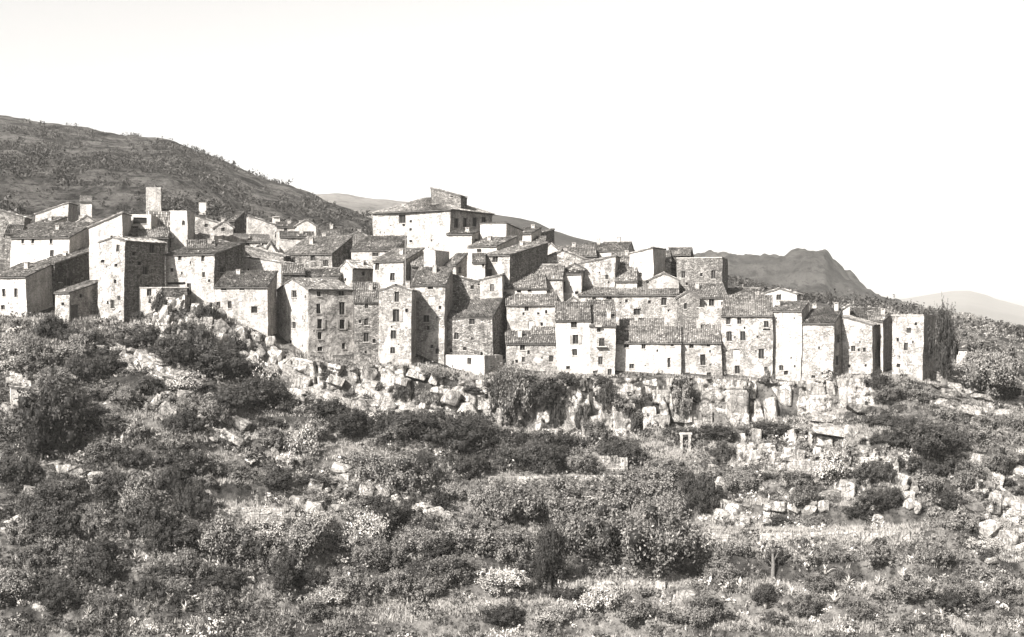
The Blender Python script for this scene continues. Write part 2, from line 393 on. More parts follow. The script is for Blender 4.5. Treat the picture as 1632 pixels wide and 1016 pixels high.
LAND = []      # (px, py, short name) of things that can be pointed at
def window(root, off, P0, d, nin, u0, u1, z0, z1, kind):
    out = -nin; base = Vector((P0.x, P0.y, 0))
    pt = lambda u, z, k=0.: wob(base+d*u+UP*z)+nin*k
    wd = u1-u0; hg = z1-z0
    mb = MB()
    if kind == 'c':     # shutters closed
        mb.face([pt(u0, z0, .12), pt(u1, z0, .12), pt(u1, z1, .12), pt(u0, z1, .12)])
        o = mb.obj('window', MSHUTL, root, off)
        sb = MB()
        for k in range(2):
            a = u0+wd*(.03+.5*k); sb.box(pt(a, z0+.03, .11), d*(wd*.44), out*.05, UP*(hg-.06))
            sb.obj('shutter', MSHUTL, o, off); sb = MB()
        return
    if kind == 'n':
        mb.face([pt(u0, z0, .14), pt(u1, z0, .14), pt(u1, z1, .14), pt(u0, z1, .14)]); mb.obj('blocked_window', MNICHE, root, off); return
    if kind == 'd':
        mb.box(pt(u0, z0, .27), d*wd, out*.06, UP*hg)
        o = mb.obj('door', MDOOR, root, off); hb = MB(); hb.box(pt(u0+wd*.8, z0+hg*.45, .22), d*.08, out*.05, UP*.12); hb.obj('handle', MIRON, o, off); return
    mb.face([pt(u0, z0, .28), pt(u1, z0, .28), pt(u1, z1, .28), pt(u0, z1, .28)])
    o = mb.obj('window', MGLASS, root, off)
    if wd > .5 and hg > .7:
        fb = MB(); t_ = .07
        for a, b_, c, e in ((u0, u0+t_, z0, z1), (u1-t_, u1, z0, z1), (u0+t_, u1-t_, z0, z0+t_), (u0+t_, u1-t_, z1-t_, z1), ((u0+u1)/2-.03, (u0+u1)/2+.03, z0+t_, z1-t_)):
            fb.box(pt(a, c, .27), d*(b_-a), out*.06, UP*(e-c))
        if kind != 'h': fb.obj('frame', MFRAME, o, off)
    if wd > .4:
        sb = MB(); sb.box(pt(u0-.08, z0-.11, .02), d*(wd+.16), out*.14, UP*.1); sb.obj('sill', MSILL, o, off)
    if kind in ('s', 'r', 'l'):
        for side in ((-1, 1) if kind == 's' else ((1,) if kind == 'r' else (-1,))):
            sb = MB(); sw = wd*.5
            a = u1+.03 if side > 0 else u0-.03-sw
            sb.box(pt(a, z0, -.03), d*sw, out*.05, UP*hg)
            nb = max(3, int(hg/.18))
            for q in range(nb): sb.box(pt(a+.05, z0+.05+q*(hg-.1)/nb, -.085), d*(sw-.1), out*.025, UP*((hg-.1)/nb*.55))
            sb.obj('shutter', MSHUT, o, off)
    if kind == 'b':
        bb = MB(); bb.box(pt(u0-.5, z0-.1, 0), d*(wd+1.), out*.8, UP*.12); fl_ = bb.obj('balcony', MSILL, root, off)
        rb = MB()
        for q in range(9): rb.box(pt(u0-.5+q*(wd+.96)/8, z0+.02, -.76), d*.04, out*.04, UP*.85)
        rb.box(pt(u0-.5, z0+.87, -.75), d*(wd+1.), out*.06, UP*.05); rb.obj('railing', MIRON, fl_, off)
    if kind == 'a':
        ab = MB(); p = pt(u0-.2, z1+.25, -.02); ab.box(p, d*(wd+.4), out*.7-UP*.35, UP*.06); ab.obj('awning', MSHUT, root, off)

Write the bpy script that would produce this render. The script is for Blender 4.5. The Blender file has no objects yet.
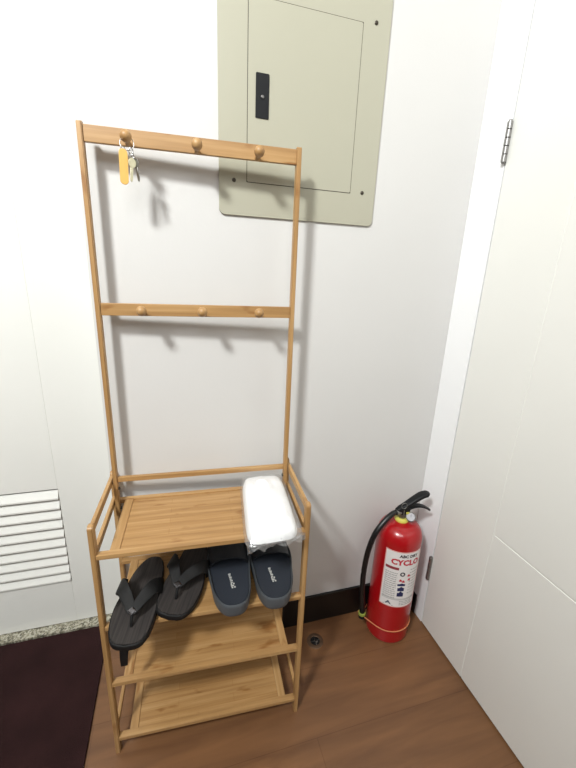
import bpy, bmesh, math, random
from mathutils import Vector, Matrix
random.seed(7)
C = bpy.context.scene.collection
PI = math.pi

# ------------------------------------------------------------------ camera
cam_d = bpy.data.cameras.new('camera')
cam = bpy.data.objects.new('camera', cam_d); C.objects.link(cam)
Rr = [[0.9593645092411945, 0.279061733945505, 0.041764662763273765],
      [-0.279132847541357, 0.9169291318457953, 0.28517682338501815],
      [0.04128670284553318, -0.28524641245744786, 0.9575645630182333]]
M = Matrix(((Rr[0][0], Rr[0][2], -Rr[0][1], -0.8399),
            (Rr[1][0], Rr[1][2], -Rr[1][1], -1.0139),
            (Rr[2][0], Rr[2][2], -Rr[2][1], 1.2452),
            (0, 0, 0, 1)))
cam.matrix_world = M
cam_d.sensor_fit = 'HORIZONTAL'; cam_d.sensor_width = 36.0
cam_d.lens = 374.7052 / 576 * 36.0
cam_d.clip_start = 0.02
bpy.context.scene.camera = cam

# ------------------------------------------------------------------ light and exposure
world = bpy.data.worlds.new('world'); bpy.context.scene.world = world
world.use_nodes = True
world.node_tree.nodes['Background'].inputs[0].default_value = (0.95, 0.97, 1.0, 1)
world.node_tree.nodes['Background'].inputs[1].default_value = 0.3

lamp_d = bpy.data.lights.new('ceiling_spotlight', 'SPOT'); lamp_d.energy = 118; lamp_d.shadow_soft_size = 0.16
lamp_d.spot_size = math.radians(124); lamp_d.spot_blend = 1.0
lamp_d.color = (0.955, 0.99, 0.985)
lamp = bpy.data.objects.new('ceiling_spotlight', lamp_d); C.objects.link(lamp); lamp.location = (-2.0, -1.65, 2.86)
lamp.rotation_euler = (Vector((-1.2, 0, 1.95)) - lamp.location).to_track_quat('-Z', 'Y').to_euler()
fill_d = bpy.data.lights.new('soft_fill_light', 'AREA'); fill_d.shape = 'RECTANGLE'; fill_d.size = 1.8; fill_d.size_y = 1.0  # added fill that softens the wall shadows; no known fixture here
fill_d.energy = 15; fill_d.color = (0.97, 0.99, 1.0)
fill = bpy.data.objects.new('soft_fill_light', fill_d); C.objects.link(fill); fill.location = (-1.5, -2.2, 2.85)
fill.rotation_euler = (Vector((-0.8, 0, 2.0)) - fill.location).to_track_quat('-Z', 'Y').to_euler()
vs = bpy.context.scene.view_settings
vs.view_transform = 'Standard'; vs.look = 'None'; vs.gamma = 1; vs.use_curve_mapping = False
vs.exposure = 1.49

# ------------------------------------------------------------------ material helpers
def srgb(r, g, b):
    f = lambda c: (c/255/12.92) if c/255 <= 0.04045 else ((c/255+0.055)/1.055)**2.4
    return (f(r), f(g), f(b), 1)

def mat(name, col, rough=0.5, metal=0.0, spec=0.5, coat=0.0, var=0.0, vscale=20, bump=0.0, bscale=80):
    m = bpy.data.materials.new(name); m.use_nodes = True
    nt = m.node_tree; b = nt.nodes['Principled BSDF']
    b.inputs['Base Color'].default_value = col
    b.inputs['Roughness'].default_value = rough
    b.inputs['Metallic'].default_value = metal
    b.inputs['Specular IOR Level'].default_value = spec
    b.inputs['Coat Weight'].default_value = coat
    tc = nt.nodes.new('ShaderNodeTexCoord')
    if var:
        n = nt.nodes.new('ShaderNodeTexNoise'); n.inputs['Scale'].default_value = vscale
        n.inputs['Detail'].default_value = 4
        nt.links.new(tc.outputs['Object'], n.inputs['Vector'])
        r = nt.nodes.new('ShaderNodeValToRGB')
        c = Vector(col[:3])
        r.color_ramp.elements[0].position = 0.3; r.color_ramp.elements[1].position = 0.7
        r.color_ramp.elements[0].color = (*(c*(1-var)), 1)
        r.color_ramp.elements[1].color = (*(c*(1+var)), 1)
        nt.links.new(n.outputs['Fac'], r.inputs['Fac'])
        nt.links.new(r.outputs['Color'], b.inputs['Base Color'])
    if bump:
        n2 = nt.nodes.new('ShaderNodeTexNoise'); n2.inputs['Scale'].default_value = bscale
        n2.inputs['Detail'].default_value = 5
        nt.links.new(tc.outputs['Object'], n2.inputs['Vector'])
        bp = nt.nodes.new('ShaderNodeBump'); bp.inputs['Strength'].default_value = bump
        bp.inputs['Distance'].default_value = 0.002
        nt.links.new(n2.outputs['Fac'], bp.inputs['Height'])
        nt.links.new(bp.outputs['Normal'], b.inputs['Normal'])
    return m

def bamboo(name, axis, strips=None):
    """pale bamboo, grain running along the axis; strips = strip width for glued boards"""
    m = bpy.data.materials.new(name); m.use_nodes = True
    nt = m.node_tree; b = nt.nodes['Principled BSDF']; L = nt.links.new
    tc = nt.nodes.new('ShaderNodeTexCoord')
    mp = nt.nodes.new('ShaderNodeMapping')
    s = [55, 55, 55]; s['xyz'.index(axis)] = 2.2
    mp.inputs['Scale'].default_value = s
    L(tc.outputs['Object'], mp.inputs['Vector'])
    n = nt.nodes.new('ShaderNodeTexNoise'); n.inputs['Scale'].default_value = 1.6; n.inputs['Detail'].default_value = 5
    L(mp.outputs['Vector'], n.inputs['Vector'])
    r = nt.nodes.new('ShaderNodeValToRGB')
    e = r.color_ramp.elements
    e[0].position = 0.28; e[0].color = srgb(152, 115, 72)
    e[1].position = 0.72; e[1].color = srgb(187, 150, 102)
    mid = e.new(0.5); mid.color = srgb(171, 132, 84)
    L(n.outputs['Fac'], r.inputs['Fac'])
    out = r.outputs['Color']
    if strips:
        # glued boards: one tone each, with darker knuckle marks across the grain
        br = nt.nodes.new('ShaderNodeTexBrick')
        br.inputs['Scale'].default_value = 1.0
        br.inputs['Brick Width'].default_value = 0.31; br.inputs['Row Height'].default_value = strips
        br.inputs['Mortar Size'].default_value = 0.0007
        br.inputs['Color1'].default_value = (0.93, 0.90, 0.86, 1); br.inputs['Color2'].default_value = (1.0, 1.0, 1.0, 1)
        br.inputs['Mortar'].default_value = (0.84, 0.78, 0.68, 1)
        L(tc.outputs['Object'], br.inputs['Vector'])
        mx = nt.nodes.new('ShaderNodeMix'); mx.data_type = 'RGBA'; mx.blend_type = 'MULTIPLY'
        mx.inputs['Factor'].default_value = 1
        L(out, mx.inputs['A']); L(br.outputs['Color'], mx.inputs['B']); out = mx.outputs['Result']
    mp2 = nt.nodes.new('ShaderNodeMapping')
    s = [38, 38, 38]; s['xyz'.index(axis)] = 13
    mp2.inputs['Scale'].default_value = s
    L(tc.outputs['Object'], mp2.inputs['Vector'])
    n2 = nt.nodes.new('ShaderNodeTexNoise'); n2.inputs['Scale'].default_value = 1.0; n2.inputs['Detail'].default_value = 2
    L(mp2.outputs['Vector'], n2.inputs['Vector'])
    r2 = nt.nodes.new('ShaderNodeValToRGB')
    r2.color_ramp.elements[0].position = 0.24; r2.color_ramp.elements[0].color = (0.66, 0.52, 0.38, 1)
    r2.color_ramp.elements[1].position = 0.36; r2.color_ramp.elements[1].color = (1, 1, 1, 1)
    L(n2.outputs['Fac'], r2.inputs['Fac'])
    mx2 = nt.nodes.new('ShaderNodeMix'); mx2.data_type = 'RGBA'; mx2.blend_type = 'MULTIPLY'
    mx2.inputs['Factor'].default_value = 1
    L(out, mx2.inputs['A']); L(r2.outputs['Color'], mx2.inputs['B'])
    L(mx2.outputs['Result'], b.inputs['Base Color'])
    b.inputs['Roughness'].default_value = 0.42
    return m

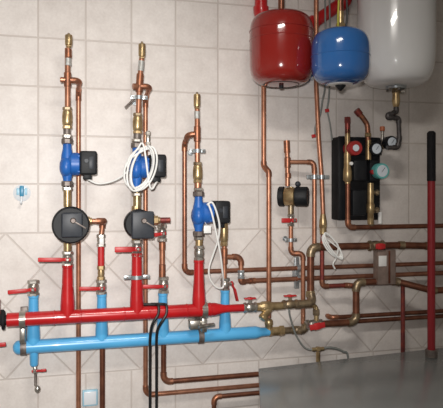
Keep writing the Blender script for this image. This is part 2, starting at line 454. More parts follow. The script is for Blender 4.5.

******

## PROBLEM REQUIREMENTS
Copy word for word every line from the one with "Write the bpy" through the one with "PI = math.pi", including both. No pictures belong in the copy.

## SOLUTION FOR THIS TASK
Write the bpy script that would produce this render. The script is for Blender 4.5. The Blender file has no objects yet.
import bpy, bmesh, math, random
from mathutils import Vector, Matrix
random.seed(7)
C = bpy.context.scene.collection
PI = math.pi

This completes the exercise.